Und falls unsere Kommunikation bestehend aus dem Sprachenwirrwarr, den wir täglich benutzten, doch einmal nicht erfolgreich verlief, konnte ich mich auf meine Gastschwester verlassen. Ihr Englisch ist großartig und wenn meine Sprachgrenzen im Aserbaidschanischen erreicht waren (also so nach 30 Sekunden), war sie zur Stelle, um zu übersetzen. Nur nicht, als ihr Papa mit mir über Gorbatschow und die Wende sprechen wollte. Da verstummte sie ganz schnell. Auch meine Beteuerung, dass ich sehr gerne mit ihrem Vater über Geschichte allgemein und den Zusammenbruch der Sowjetunion im Besonderen sprechen würde, weil ich das ja sozusagen als Beruf habe, führten nicht weiter. Sie schüttelte den Kopf und die Unterhaltung zwischen mir und meinem Gastvater, die sowieso nur mittels Übersetzung stattfinden konnte, da er nur Russisch kann und ich, das möchte ich hier gerne nochmal betonen, keinerlei Russischqualifikationen mitbringe, war damit beendet. Aber dafür habe ich mein 'männliches' Können unter Beweis gestellt, als ich mit meinem Gastvater eines schönen Tages (ein islamischer Feiertag) Wodka getrunken und Backgammon gespielt habe. Beides wird in Aserbaidschan traditionell nur von Männern getan. Beim Wodkatrinken bin ich auch kläglich gescheitert, aber meine Backgammonkünste, die dringend aufgefrischt werden müssten, sorgten für ein anerkennendes Nicken bei meinem Gastvater.

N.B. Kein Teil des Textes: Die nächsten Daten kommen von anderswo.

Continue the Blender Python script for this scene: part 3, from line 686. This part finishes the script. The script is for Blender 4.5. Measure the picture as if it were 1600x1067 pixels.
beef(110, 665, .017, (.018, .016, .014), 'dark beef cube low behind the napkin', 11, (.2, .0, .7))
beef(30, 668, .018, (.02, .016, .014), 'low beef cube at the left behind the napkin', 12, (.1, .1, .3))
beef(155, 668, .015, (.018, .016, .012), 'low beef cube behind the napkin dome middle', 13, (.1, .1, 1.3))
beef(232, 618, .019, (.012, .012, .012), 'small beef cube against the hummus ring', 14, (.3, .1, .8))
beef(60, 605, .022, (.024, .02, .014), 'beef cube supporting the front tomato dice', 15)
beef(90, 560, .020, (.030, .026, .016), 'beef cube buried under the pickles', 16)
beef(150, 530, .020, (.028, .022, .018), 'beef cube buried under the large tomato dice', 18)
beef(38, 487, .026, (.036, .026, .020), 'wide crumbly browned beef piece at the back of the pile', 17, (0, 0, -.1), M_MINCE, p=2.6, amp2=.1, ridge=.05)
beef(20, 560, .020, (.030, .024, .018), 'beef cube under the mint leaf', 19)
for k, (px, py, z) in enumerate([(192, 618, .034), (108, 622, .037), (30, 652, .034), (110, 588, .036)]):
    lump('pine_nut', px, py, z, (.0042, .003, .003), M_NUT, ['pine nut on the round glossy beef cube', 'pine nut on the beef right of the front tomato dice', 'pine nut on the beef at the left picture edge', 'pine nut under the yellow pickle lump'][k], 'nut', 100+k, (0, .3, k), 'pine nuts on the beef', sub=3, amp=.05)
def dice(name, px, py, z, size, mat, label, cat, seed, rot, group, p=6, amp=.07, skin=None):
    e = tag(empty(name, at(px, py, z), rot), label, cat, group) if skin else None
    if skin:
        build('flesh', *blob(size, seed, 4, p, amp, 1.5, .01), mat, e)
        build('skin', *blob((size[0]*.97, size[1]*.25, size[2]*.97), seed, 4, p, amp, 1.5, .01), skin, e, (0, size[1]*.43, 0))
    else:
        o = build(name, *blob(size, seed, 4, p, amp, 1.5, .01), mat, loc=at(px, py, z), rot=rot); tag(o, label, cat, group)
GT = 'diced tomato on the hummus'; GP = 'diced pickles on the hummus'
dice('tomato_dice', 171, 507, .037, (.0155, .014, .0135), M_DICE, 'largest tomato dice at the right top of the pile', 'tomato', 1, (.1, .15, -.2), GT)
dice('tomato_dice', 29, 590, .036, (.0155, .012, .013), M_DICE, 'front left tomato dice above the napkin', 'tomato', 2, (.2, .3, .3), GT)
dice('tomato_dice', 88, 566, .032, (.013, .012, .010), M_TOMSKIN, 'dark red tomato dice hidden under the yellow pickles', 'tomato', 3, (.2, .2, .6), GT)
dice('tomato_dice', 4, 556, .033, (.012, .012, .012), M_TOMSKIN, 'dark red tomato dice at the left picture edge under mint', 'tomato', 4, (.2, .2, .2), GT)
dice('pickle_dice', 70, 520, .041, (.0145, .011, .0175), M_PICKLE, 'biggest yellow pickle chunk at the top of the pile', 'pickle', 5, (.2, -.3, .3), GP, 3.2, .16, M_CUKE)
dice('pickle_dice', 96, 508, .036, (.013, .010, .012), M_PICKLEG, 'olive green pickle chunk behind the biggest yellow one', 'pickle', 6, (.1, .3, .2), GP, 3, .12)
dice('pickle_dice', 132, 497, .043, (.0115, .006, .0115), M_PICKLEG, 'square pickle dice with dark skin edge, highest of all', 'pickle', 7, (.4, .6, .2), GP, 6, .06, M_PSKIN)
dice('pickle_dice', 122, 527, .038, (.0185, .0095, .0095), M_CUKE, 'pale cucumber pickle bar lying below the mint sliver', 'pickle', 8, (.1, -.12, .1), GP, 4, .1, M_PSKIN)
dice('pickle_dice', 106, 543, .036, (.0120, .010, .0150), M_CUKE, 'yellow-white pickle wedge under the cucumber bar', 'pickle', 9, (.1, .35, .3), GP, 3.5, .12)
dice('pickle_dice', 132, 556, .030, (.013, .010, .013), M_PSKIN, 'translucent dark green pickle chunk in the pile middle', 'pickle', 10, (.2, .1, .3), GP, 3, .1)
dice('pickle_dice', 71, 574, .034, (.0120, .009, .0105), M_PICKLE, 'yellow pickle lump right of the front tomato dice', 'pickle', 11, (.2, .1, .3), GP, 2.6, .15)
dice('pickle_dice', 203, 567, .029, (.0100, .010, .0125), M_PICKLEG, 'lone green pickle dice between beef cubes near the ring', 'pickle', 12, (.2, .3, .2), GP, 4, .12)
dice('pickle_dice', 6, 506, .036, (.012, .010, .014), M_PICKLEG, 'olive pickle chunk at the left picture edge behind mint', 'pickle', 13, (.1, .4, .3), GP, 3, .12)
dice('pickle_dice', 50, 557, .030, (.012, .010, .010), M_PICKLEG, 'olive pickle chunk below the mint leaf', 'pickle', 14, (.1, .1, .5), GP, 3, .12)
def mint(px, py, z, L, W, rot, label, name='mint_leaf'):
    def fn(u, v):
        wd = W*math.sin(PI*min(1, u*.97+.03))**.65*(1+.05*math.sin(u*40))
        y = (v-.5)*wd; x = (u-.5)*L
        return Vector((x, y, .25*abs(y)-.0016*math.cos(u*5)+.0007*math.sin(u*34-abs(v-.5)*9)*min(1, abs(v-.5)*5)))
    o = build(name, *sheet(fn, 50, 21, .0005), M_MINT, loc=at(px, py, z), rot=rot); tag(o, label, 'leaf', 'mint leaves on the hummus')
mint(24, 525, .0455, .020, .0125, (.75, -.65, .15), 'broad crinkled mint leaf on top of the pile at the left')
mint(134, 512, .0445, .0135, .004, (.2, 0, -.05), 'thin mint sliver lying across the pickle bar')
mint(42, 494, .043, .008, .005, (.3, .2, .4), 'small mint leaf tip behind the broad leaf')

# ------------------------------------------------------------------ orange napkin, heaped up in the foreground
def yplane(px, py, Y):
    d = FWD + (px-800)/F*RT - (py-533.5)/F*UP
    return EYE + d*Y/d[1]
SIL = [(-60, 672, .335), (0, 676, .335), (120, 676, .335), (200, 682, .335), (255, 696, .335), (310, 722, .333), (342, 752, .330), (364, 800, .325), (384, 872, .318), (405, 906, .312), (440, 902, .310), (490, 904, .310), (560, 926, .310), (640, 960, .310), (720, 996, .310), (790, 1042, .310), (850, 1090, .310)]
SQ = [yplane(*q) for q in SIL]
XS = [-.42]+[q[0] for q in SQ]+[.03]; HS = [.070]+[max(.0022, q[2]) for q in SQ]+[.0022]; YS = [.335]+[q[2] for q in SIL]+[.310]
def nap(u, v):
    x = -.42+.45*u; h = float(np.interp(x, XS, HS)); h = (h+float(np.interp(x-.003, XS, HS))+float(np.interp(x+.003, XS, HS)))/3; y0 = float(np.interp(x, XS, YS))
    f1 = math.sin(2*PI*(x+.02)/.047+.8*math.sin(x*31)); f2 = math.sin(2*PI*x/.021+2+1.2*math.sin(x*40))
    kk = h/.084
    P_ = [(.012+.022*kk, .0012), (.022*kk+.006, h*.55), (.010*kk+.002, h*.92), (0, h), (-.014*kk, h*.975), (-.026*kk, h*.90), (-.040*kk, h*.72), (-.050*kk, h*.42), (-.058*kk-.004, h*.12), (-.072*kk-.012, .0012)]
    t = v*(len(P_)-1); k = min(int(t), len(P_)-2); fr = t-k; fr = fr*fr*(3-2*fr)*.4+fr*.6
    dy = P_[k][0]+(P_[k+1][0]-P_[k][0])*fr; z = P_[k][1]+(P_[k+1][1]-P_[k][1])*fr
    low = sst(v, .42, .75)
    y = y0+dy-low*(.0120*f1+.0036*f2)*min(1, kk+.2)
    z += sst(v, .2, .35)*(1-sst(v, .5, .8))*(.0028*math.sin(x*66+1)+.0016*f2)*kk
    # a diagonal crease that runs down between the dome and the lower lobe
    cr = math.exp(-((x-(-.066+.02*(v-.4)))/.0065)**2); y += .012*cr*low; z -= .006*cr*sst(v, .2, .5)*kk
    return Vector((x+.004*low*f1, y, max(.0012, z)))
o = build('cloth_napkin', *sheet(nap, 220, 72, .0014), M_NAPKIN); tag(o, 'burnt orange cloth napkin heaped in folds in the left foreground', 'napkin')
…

Und nicht nur beim Backgammon spielen und Wodka trinken zeigte meine Gastfamilie viel Verständnis für ihren ausländischen Gast. Auch mein gelegentliches spätes nach Hause kommen wurde nur mit einer besorgten Frage, wie ich denn nach Hause gekommen sei, begleitet. Keine Vorwürfe, kein 'Das geht in Aserbaidschan aber nicht'. Einfach nur Freundlichkeit, Gastfreundschaft und Verständnis. Und nun, da ich nicht mehr bei ihnen wohne, vermisse ich die abendlichen Unterhaltungen mit meiner Gastschwester in der Küche. Mit Saft und viel Lachen. Fast jeden Tag kam ich nach Hause und konnte sie fragen, ob das-und-das, was ich tagsüber gesehen oder erlebt habe, etwas typisch Aserbaidschanisches oder ein spezieller Fall war. Sie wurde nicht müde, mir meine Fragen zur aserbaidschanischen Kultur zu erklären. Jede auch noch so kleine Kleinigkeit wurde lang und breit besprochen und ich kann gar nicht in Worte fassen, wie viel ich in diesen vier Wochen gelernt habe. Über aserbaidschanische Kultur, Essen und Genderunterschiede. (Ja, dazu kommt auf jeden Fall noch ein Blogeintrag... oder sogar mehr als einer. Nur Geduld.) Diese vier Wochen haben mir so viel Verständnis und Wissen gegeben, dass ich es nicht beschreiben kann. Ich kann nur nach und nach mein Wissen in weitere Artikel verteilen. Und in der Zwischenzeit versuche ich, etwas Zeit zu finden, um dass, was ich erlebt und gehört habe, zu reflektieren, um es in Worte zu fassen. Denn davon habe ich gerade immer noch zu wenig: Zeit zum Reflektieren. Inne halten. Einfach mal sagen: 'Warte mal kurz, ich muss kurz mal durchatmen.' Bisher rinnt die Zeit durch meine Finger und ich würde gerne jeden kleinen Moment festhalten und für immer speichern. Aber ich weiß, dass ich einerseits einfach nur etwas Geduld haben muss, denn der Alltag kommt bestimmt. Und andererseits kann ich nicht jeden Moment für immer festhalten. Es ist die Summer der Momente, die dieses Abenteuer zu dem machen, was es ist.